Given records ▸
+ + + + +
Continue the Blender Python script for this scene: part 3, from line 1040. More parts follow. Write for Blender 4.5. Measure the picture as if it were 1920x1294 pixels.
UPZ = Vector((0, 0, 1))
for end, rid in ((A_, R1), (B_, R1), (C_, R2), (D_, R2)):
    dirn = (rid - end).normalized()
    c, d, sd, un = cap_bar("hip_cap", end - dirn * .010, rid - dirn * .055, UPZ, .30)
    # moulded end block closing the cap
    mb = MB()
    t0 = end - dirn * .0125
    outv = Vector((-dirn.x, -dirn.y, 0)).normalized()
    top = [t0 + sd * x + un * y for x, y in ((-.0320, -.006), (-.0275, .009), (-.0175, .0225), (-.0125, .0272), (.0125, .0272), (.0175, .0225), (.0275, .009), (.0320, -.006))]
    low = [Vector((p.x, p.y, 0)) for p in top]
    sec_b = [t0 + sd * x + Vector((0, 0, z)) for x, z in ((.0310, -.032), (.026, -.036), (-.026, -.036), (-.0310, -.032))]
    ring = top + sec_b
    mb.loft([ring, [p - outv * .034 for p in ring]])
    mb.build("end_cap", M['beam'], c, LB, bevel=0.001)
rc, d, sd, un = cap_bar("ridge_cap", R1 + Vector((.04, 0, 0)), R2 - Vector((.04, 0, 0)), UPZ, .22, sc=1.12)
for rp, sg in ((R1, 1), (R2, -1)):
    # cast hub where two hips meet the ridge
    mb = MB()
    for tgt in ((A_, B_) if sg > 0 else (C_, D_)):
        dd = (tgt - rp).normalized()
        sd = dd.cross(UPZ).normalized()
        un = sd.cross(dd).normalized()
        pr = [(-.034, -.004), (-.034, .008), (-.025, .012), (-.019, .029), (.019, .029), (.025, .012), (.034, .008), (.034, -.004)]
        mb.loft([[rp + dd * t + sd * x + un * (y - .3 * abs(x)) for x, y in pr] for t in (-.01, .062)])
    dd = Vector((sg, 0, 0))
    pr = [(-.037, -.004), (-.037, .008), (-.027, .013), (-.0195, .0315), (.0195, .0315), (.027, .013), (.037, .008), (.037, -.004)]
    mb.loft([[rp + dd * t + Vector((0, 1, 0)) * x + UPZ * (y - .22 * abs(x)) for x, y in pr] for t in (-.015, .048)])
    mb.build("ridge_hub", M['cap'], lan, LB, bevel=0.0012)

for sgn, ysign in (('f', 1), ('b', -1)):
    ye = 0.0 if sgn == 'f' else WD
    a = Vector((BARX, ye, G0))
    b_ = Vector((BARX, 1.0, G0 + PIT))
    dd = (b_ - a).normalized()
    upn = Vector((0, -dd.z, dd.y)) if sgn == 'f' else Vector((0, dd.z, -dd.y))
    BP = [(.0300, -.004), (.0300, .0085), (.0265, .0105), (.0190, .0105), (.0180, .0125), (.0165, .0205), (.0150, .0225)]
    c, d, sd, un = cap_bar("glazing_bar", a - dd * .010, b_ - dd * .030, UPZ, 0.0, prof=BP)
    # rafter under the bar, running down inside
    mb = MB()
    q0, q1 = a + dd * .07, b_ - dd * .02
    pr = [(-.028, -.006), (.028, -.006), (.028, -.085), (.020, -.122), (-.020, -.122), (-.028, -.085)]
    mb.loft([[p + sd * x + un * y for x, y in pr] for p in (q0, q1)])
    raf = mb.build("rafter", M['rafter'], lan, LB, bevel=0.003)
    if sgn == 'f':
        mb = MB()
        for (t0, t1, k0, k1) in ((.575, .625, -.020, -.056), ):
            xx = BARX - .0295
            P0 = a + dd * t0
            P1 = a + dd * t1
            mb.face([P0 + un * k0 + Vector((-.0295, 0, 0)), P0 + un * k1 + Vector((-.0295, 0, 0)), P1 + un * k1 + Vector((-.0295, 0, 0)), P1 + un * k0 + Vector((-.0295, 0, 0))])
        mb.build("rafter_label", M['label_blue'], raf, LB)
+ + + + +
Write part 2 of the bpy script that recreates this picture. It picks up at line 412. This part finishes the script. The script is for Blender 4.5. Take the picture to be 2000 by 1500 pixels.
+ + + + +
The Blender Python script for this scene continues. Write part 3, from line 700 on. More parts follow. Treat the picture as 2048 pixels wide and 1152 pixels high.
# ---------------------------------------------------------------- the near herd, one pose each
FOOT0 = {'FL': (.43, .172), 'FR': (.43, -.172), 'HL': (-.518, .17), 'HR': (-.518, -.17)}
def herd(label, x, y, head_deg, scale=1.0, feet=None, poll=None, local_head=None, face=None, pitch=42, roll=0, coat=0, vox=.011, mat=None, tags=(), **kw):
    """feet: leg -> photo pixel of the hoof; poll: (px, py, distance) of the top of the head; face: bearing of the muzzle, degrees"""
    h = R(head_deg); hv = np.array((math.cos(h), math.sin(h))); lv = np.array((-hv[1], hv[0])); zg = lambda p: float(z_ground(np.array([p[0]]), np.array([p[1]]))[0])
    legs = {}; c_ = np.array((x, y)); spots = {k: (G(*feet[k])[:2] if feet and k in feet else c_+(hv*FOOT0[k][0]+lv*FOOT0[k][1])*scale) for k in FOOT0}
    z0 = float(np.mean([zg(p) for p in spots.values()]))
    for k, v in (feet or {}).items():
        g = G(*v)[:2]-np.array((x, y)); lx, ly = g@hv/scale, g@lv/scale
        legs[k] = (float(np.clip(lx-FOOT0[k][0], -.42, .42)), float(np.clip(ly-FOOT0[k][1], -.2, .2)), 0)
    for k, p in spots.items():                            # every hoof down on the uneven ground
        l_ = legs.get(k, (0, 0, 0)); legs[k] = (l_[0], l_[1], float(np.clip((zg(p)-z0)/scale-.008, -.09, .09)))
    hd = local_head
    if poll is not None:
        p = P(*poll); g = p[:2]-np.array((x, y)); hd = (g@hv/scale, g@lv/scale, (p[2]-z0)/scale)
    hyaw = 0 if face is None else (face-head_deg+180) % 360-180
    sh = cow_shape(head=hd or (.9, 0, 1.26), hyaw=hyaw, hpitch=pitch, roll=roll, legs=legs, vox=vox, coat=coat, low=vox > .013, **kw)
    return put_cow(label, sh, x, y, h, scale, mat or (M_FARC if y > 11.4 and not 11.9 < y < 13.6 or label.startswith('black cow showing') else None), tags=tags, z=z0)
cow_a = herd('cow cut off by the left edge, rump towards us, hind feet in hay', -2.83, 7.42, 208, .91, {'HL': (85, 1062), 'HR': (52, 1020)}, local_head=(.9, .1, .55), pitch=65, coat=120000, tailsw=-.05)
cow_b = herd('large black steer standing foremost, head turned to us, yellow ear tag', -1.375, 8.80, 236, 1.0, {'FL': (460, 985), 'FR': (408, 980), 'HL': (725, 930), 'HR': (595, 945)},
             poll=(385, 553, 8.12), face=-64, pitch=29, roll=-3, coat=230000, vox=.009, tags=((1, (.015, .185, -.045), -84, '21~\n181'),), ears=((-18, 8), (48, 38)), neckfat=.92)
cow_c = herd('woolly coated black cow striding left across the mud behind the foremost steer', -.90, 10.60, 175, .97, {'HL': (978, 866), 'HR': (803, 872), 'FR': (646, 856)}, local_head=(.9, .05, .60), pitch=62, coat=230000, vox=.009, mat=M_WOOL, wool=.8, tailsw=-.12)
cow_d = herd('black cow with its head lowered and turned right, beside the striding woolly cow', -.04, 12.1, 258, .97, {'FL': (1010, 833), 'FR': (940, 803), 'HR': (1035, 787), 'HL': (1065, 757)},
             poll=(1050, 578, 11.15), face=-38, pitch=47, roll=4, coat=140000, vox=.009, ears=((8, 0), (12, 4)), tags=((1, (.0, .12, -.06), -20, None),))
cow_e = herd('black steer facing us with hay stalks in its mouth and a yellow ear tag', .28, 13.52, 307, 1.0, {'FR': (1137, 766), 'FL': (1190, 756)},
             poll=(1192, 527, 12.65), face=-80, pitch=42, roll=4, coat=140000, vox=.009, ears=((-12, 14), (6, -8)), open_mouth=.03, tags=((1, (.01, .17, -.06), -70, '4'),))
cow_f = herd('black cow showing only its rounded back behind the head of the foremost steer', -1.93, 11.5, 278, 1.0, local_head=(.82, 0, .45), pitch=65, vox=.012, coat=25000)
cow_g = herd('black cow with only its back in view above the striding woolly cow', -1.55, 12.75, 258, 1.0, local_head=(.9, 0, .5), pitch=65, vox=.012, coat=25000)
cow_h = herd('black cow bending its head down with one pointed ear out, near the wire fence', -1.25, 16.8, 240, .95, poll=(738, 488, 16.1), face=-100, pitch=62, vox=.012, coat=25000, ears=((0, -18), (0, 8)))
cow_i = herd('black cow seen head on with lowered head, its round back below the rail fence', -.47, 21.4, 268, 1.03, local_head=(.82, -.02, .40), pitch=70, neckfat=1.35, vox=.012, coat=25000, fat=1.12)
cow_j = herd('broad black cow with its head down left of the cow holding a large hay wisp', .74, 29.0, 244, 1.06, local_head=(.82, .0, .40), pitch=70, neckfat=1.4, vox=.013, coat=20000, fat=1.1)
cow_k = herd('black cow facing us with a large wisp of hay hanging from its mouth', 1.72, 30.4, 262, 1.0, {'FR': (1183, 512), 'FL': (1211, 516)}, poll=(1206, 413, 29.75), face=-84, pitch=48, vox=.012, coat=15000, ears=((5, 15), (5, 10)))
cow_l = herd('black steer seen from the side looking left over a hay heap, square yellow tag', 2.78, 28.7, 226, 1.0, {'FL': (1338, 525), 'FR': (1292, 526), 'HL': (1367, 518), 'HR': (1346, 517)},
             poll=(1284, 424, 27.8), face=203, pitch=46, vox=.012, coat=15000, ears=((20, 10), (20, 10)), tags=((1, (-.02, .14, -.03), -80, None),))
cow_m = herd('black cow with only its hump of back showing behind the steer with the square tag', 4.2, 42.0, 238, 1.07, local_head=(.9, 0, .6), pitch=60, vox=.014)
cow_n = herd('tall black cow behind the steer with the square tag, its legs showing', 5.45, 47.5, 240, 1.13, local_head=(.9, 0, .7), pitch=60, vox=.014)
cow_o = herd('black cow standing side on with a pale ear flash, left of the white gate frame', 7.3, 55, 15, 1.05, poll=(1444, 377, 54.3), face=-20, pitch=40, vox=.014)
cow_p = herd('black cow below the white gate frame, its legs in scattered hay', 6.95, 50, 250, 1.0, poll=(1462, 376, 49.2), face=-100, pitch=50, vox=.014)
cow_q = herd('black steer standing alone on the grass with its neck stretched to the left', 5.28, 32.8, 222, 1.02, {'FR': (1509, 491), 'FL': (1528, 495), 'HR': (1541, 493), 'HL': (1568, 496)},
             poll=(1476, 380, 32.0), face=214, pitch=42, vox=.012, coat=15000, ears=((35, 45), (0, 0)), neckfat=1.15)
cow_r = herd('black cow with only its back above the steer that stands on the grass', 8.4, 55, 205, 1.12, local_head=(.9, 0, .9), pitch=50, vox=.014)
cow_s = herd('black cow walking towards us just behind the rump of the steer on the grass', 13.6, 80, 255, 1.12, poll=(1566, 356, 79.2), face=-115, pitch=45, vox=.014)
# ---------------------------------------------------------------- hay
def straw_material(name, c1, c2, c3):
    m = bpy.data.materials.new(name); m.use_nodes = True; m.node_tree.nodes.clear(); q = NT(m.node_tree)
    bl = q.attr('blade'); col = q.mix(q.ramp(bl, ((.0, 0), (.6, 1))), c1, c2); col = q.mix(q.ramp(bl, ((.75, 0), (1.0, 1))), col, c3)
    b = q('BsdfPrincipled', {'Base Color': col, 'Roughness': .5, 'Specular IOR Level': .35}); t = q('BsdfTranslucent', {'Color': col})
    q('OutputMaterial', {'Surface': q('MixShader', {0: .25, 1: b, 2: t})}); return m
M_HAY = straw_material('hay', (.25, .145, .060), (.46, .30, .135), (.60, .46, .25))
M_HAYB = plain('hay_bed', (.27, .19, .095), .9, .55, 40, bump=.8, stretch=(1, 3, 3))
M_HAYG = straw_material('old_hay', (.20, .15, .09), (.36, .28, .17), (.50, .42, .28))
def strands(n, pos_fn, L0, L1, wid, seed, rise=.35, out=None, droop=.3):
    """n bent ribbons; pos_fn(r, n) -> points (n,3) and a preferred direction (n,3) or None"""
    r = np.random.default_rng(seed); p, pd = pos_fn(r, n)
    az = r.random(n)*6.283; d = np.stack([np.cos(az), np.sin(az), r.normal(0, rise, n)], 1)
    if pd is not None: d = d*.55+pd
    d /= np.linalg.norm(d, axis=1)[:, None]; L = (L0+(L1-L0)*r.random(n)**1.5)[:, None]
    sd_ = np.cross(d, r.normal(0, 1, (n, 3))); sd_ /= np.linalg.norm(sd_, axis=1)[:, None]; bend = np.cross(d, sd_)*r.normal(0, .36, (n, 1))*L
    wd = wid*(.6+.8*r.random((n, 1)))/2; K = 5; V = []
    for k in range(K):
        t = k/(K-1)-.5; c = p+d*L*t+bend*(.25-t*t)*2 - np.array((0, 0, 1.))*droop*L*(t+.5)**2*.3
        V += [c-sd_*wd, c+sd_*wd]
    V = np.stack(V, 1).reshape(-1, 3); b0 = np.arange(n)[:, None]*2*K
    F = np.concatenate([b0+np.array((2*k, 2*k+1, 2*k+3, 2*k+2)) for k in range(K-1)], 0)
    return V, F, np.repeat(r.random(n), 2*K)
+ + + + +
Stated task ▸
The lines to quote run from the one containing "Continue the Blender" to the one containing "lan, LB, bevel=0.0012)". Quote them exactly, with both of those lines, and nothing else.

Solved exercise ▸
Continue the Blender Python script for this scene: part 3, from line 1040. More parts follow. Write for Blender 4.5. Measure the picture as if it were 1920x1294 pixels.
UPZ = Vector((0, 0, 1))
for end, rid in ((A_, R1), (B_, R1), (C_, R2), (D_, R2)):
    dirn = (rid - end).normalized()
    c, d, sd, un = cap_bar("hip_cap", end - dirn * .010, rid - dirn * .055, UPZ, .30)
    # moulded end block closing the cap
    mb = MB()
    t0 = end - dirn * .0125
    outv = Vector((-dirn.x, -dirn.y, 0)).normalized()
    top = [t0 + sd * x + un * y for x, y in ((-.0320, -.006), (-.0275, .009), (-.0175, .0225), (-.0125, .0272), (.0125, .0272), (.0175, .0225), (.0275, .009), (.0320, -.006))]
    low = [Vector((p.x, p.y, 0)) for p in top]
    sec_b = [t0 + sd * x + Vector((0, 0, z)) for x, z in ((.0310, -.032), (.026, -.036), (-.026, -.036), (-.0310, -.032))]
    ring = top + sec_b
    mb.loft([ring, [p - outv * .034 for p in ring]])
    mb.build("end_cap", M['beam'], c, LB, bevel=0.001)
rc, d, sd, un = cap_bar("ridge_cap", R1 + Vector((.04, 0, 0)), R2 - Vector((.04, 0, 0)), UPZ, .22, sc=1.12)
for rp, sg in ((R1, 1), (R2, -1)):
    # cast hub where two hips meet the ridge
    mb = MB()
    for tgt in ((A_, B_) if sg > 0 else (C_, D_)):
        dd = (tgt - rp).normalized()
        sd = dd.cross(UPZ).normalized()
        un = sd.cross(dd).normalized()
        pr = [(-.034, -.004), (-.034, .008), (-.025, .012), (-.019, .029), (.019, .029), (.025, .012), (.034, .008), (.034, -.004)]
        mb.loft([[rp + dd * t + sd * x + un * (y - .3 * abs(x)) for x, y in pr] for t in (-.01, .062)])
    dd = Vector((sg, 0, 0))
    pr = [(-.037, -.004), (-.037, .008), (-.027, .013), (-.0195, .0315), (.0195, .0315), (.027, .013), (.037, .008), (.037, -.004)]
    mb.loft([[rp + dd * t + Vector((0, 1, 0)) * x + UPZ * (y - .22 * abs(x)) for x, y in pr] for t in (-.015, .048)])
    mb.build("ridge_hub", M['cap'], lan, LB, bevel=0.0012)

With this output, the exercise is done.